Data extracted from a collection
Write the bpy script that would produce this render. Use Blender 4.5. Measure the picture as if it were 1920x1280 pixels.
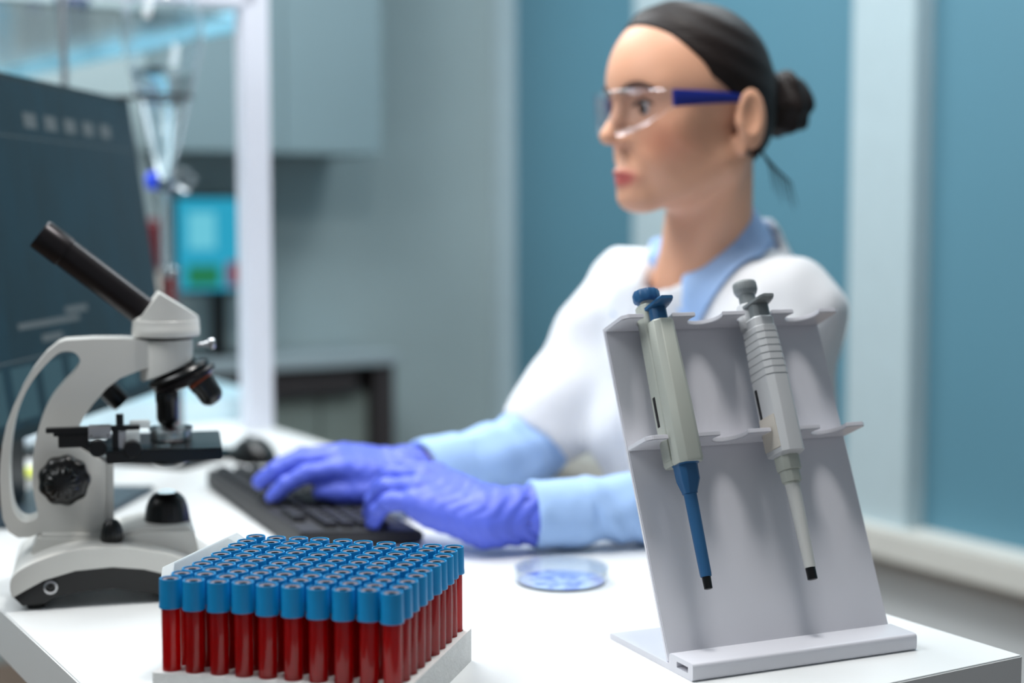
import bpy, bmesh, math, random
import numpy as np
from mathutils import Vector, Matrix
from mathutils.geometry import tessellate_polygon

for o in list(bpy.data.objects): bpy.data.objects.remove(o)
scene = bpy.context.scene
C = scene.collection
random.seed(7); rng = np.random.default_rng(5)
PI = math.pi

# ---------------------------------------------------------------- camera, world, exposure, lights
FPX = 2900.0; PITCH = math.atan(236/2900); CAMZ = 1.108; TZ = 0.75
cd = bpy.data.cameras.new('camera'); cam = bpy.data.objects.new('camera', cd); C.objects.link(cam)
cam.location = (0, 0, CAMZ); cam.rotation_euler = (PI/2-PITCH, 0, 0)
cd.sensor_width = 36; cd.lens = FPX/1920*36; cd.clip_start = .02
cd.dof.use_dof = True; cd.dof.focus_distance = 1.24; cd.dof.aperture_fstop = 2.5
scene.camera = cam
scene.view_settings.view_transform = 'Standard'; scene.view_settings.look = 'None'
scene.view_settings.gamma = 1; scene.view_settings.use_curve_mapping = False
scene.view_settings.exposure = 0.0
w = bpy.data.worlds.new('world'); scene.world = w; w.use_nodes = True
w.node_tree.nodes['Background'].inputs[0].default_value = (.86, .92, 1, 1)
w.node_tree.nodes['Background'].inputs[1].default_value = .26

def area(name, loc, size, power, col=(1,1,1), target=None, sy=None):
    l = bpy.data.lights.new(name, 'AREA'); l.energy = power; l.color = col
    l.shape = 'RECTANGLE'; l.size = size; l.size_y = sy or size
    o = bpy.data.objects.new(name, l); o.location = loc; C.objects.link(o)
    if target is not None:
        o.rotation_euler = (Vector(target)-Vector(loc)).to_track_quat('-Z', 'Y').to_euler()
    return o
area('ceiling_light_bench', (.12, 1.38, 2.6), .32, 21, (1, .98, .95))
area('ceiling_light_far', (-.75, 2.2, 2.62), .9, 30, (.93, .97, 1))
area('ceiling_light_left', (-1.3, .9, 2.3), .9, 21, (.95, .98, 1), (.1, 1.8, 1.0))
area('ceiling_light_room', (.9, 3.0, 2.62), 1.0, 36, (.93, .98, 1))
area('ceiling_light_back', (-.9, 3.2, 2.62), .8, 30, (.93, .98, 1))

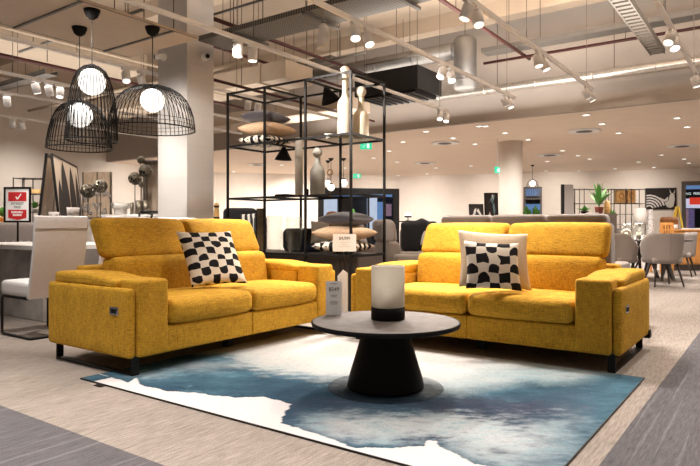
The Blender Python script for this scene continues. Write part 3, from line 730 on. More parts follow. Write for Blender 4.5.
for (px, py, lab) in ((445, 143, 'round ceiling air vent above the pictures'), (425, 163, 'round ceiling air vent farther back above the window'), (584, 131, 'round ceiling air vent with dark half, nearest the bulkhead'), (549.6, 155, 'round ceiling air vent beyond the round column'), (682, 146, 'round ceiling air vent at the right side'), (257.6, 164.6, 'round ceiling air vent seen through the shelf')):
    p = atz(px, py, 2.99)
    if vp is None:
        vp = thing('air_vent', lab, 'air vent', p, 0, 'ceiling air vents')
        b = MB(); b.lathe([(.20, .01), (.33, .01), (.34, -.01), (.28, -.02), (.20, .0)], (0, 0, 0), 28); b.build('collar', M['whitemetal'], vp)
        b = MB(); b.lathe([(.03, -.03), (.16, -.02), (.165, 0)], (0, 0, 0), 28); b.build('diffuser', M['greymetal'], vp); b = MB(); b.lathe([(.165, -.012), (.20, -.006), (.205, 0)], (0, 0, 0), 28); b.build('inner_ring', M['whitemetal'], vp)
    else: dup(vp, p, None, lab)
# exit signs
for (px, py, Y, rz, lab) in ((366, 146, 13.5, YAW, 'green running man exit sign right of the cream bottles'), (357, 176, 20.5, YAW, 'farther green exit sign seen between shelf posts'), (497.3, 170, 13.6, YAW + .9, 'green exit sign at the left side of the round column')):
    p = at(px, py, Y); w, h = (.26, .15) if rz == YAW else (.2, .13)
    T = thing('exit_sign', lab, 'exit sign', p, rz, 'green exit signs')
    b = MB(); b.box(-w / 2, w / 2, -.02, .02, -h / 2, h / 2); b.build('panel', M['green'], T)
    b = MB(); b.tube([(0, 0, h / 2), (0, 0, 2.999 - p.z)], .008, 6); b.build('hanger_rod', M['whitemetal'], T)
    b = MB(); b.M = mats_of(Vector((w / .26, 0, 0)), Vector((0, 1, 0)), Vector((0, 0, h / .15)), Vector((0, 0, 0)))
    b.box(.02, .075, -.024, -.02, -.05, .05)                       # doorway
    b.lathe([(1e-7, 0), (.013, .0), (.013, .004), (1e-7, .004)], (-.03, -.022, .04), 10)
    b.bar((-.035, -.022, .02), (-.055, -.022, -.015), .02, .004); b.bar((-.055, -.022, -.015), (-.035, -.022, -.05), .013, .004); b.bar((-.05, -.022, -.012), (-.085, -.022, -.035), .013, .004); b.bar((-.035, -.022, .018), (-.005, -.022, .0), .011, .004)
    b.bar((-.11, -.022, 0), (-.085, -.022, 0), .014, .004)
    b.build('running_man', M['signwhite'], T)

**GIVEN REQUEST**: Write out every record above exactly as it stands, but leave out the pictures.

**ANSWER**:
Write the bpy script that would produce this render. Use Blender 4.5. Measure the picture as if it were 1920x1280 pixels.
import bpy, bmesh, math, random
import numpy as np
from mathutils import Vector, Matrix
from mathutils.geometry import tessellate_polygon

for o in list(bpy.data.objects): bpy.data.objects.remove(o)
scene = bpy.context.scene
C = scene.collection
random.seed(7); rng = np.random.default_rng(5)
PI = math.pi

# ---------------------------------------------------------------- camera, world, exposure, lights
FPX = 2900.0; PITCH = math.atan(236/2900); CAMZ = 1.108; TZ = 0.75
cd = bpy.data.cameras.new('camera'); cam = bpy.data.objects.new('camera', cd); C.objects.link(cam)
cam.location = (0, 0, CAMZ); cam.rotation_euler = (PI/2-PITCH, 0, 0)
cd.sensor_width = 36; cd.lens = FPX/1920*36; cd.clip_start = .02
cd.dof.use_dof = True; cd.dof.focus_distance = 1.24; cd.dof.aperture_fstop = 2.5
scene.camera = cam
scene.view_settings.view_transform = 'Standard'; scene.view_settings.look = 'None'
scene.view_settings.gamma = 1; scene.view_settings.use_curve_mapping = False
scene.view_settings.exposure = 0.0
w = bpy.data.worlds.new('world'); scene.world = w; w.use_nodes = True
w.node_tree.nodes['Background'].inputs[0].default_value = (.86, .92, 1, 1)
w.node_tree.nodes['Background'].inputs[1].default_value = .26

def area(name, loc, size, power, col=(1,1,1), target=None, sy=None):
    l = bpy.data.lights.new(name, 'AREA'); l.energy = power; l.color = col
    l.shape = 'RECTANGLE'; l.size = size; l.size_y = sy or size
    o = bpy.data.objects.new(name, l); o.location = loc; C.objects.link(o)
    if target is not None:
        o.rotation_euler = (Vector(target)-Vector(loc)).to_track_quat('-Z', 'Y').to_euler()
    return o
area('ceiling_light_bench', (.12, 1.38, 2.6), .32, 21, (1, .98, .95))
area('ceiling_light_far', (-.75, 2.2, 2.62), .9, 30, (.93, .97, 1))
area('ceiling_light_left', (-1.3, .9, 2.3), .9, 21, (.95, .98, 1), (.1, 1.8, 1.0))
area('ceiling_light_room', (.9, 3.0, 2.62), 1.0, 36, (.93, .98, 1))
area('ceiling_light_back', (-.9, 3.2, 2.62), .8, 30, (.93, .98, 1))

The Blender Python script for this scene continues. Write part 3, from line 730 on. More parts follow. Write for Blender 4.5.
for (px, py, lab) in ((445, 143, 'round ceiling air vent above the pictures'), (425, 163, 'round ceiling air vent farther back above the window'), (584, 131, 'round ceiling air vent with dark half, nearest the bulkhead'), (549.6, 155, 'round ceiling air vent beyond the round column'), (682, 146, 'round ceiling air vent at the right side'), (257.6, 164.6, 'round ceiling air vent seen through the shelf')):
    p = atz(px, py, 2.99)
    if vp is None:
        vp = thing('air_vent', lab, 'air vent', p, 0, 'ceiling air vents')
        b = MB(); b.lathe([(.20, .01), (.33, .01), (.34, -.01), (.28, -.02), (.20, .0)], (0, 0, 0), 28); b.build('collar', M['whitemetal'], vp)
        b = MB(); b.lathe([(.03, -.03), (.16, -.02), (.165, 0)], (0, 0, 0), 28); b.build('diffuser', M['greymetal'], vp); b = MB(); b.lathe([(.165, -.012), (.20, -.006), (.205, 0)], (0, 0, 0), 28); b.build('inner_ring', M['whitemetal'], vp)
    else: dup(vp, p, None, lab)
# exit signs
for (px, py, Y, rz, lab) in ((366, 146, 13.5, YAW, 'green running man exit sign right of the cream bottles'), (357, 176, 20.5, YAW, 'farther green exit sign seen between shelf posts'), (497.3, 170, 13.6, YAW + .9, 'green exit sign at the left side of the round column')):
    p = at(px, py, Y); w, h = (.26, .15) if rz == YAW else (.2, .13)
    T = thing('exit_sign', lab, 'exit sign', p, rz, 'green exit signs')
    b = MB(); b.box(-w / 2, w / 2, -.02, .02, -h / 2, h / 2); b.build('panel', M['green'], T)
    b = MB(); b.tube([(0, 0, h / 2), (0, 0, 2.999 - p.z)], .008, 6); b.build('hanger_rod', M['whitemetal'], T)
    b = MB(); b.M = mats_of(Vector((w / .26, 0, 0)), Vector((0, 1, 0)), Vector((0, 0, h / .15)), Vector((0, 0, 0)))
    b.box(.02, .075, -.024, -.02, -.05, .05)                       # doorway
    b.lathe([(1e-7, 0), (.013, .0), (.013, .004), (1e-7, .004)], (-.03, -.022, .04), 10)
    b.bar((-.035, -.022, .02), (-.055, -.022, -.015), .02, .004); b.bar((-.055, -.022, -.015), (-.035, -.022, -.05), .013, .004); b.bar((-.05, -.022, -.012), (-.085, -.022, -.035), .013, .004); b.bar((-.035, -.022, .018), (-.005, -.022, .0), .011, .004)
    b.bar((-.11, -.022, 0), (-.085, -.022, 0), .014, .004)
    b.build('running_man', M['signwhite'], T)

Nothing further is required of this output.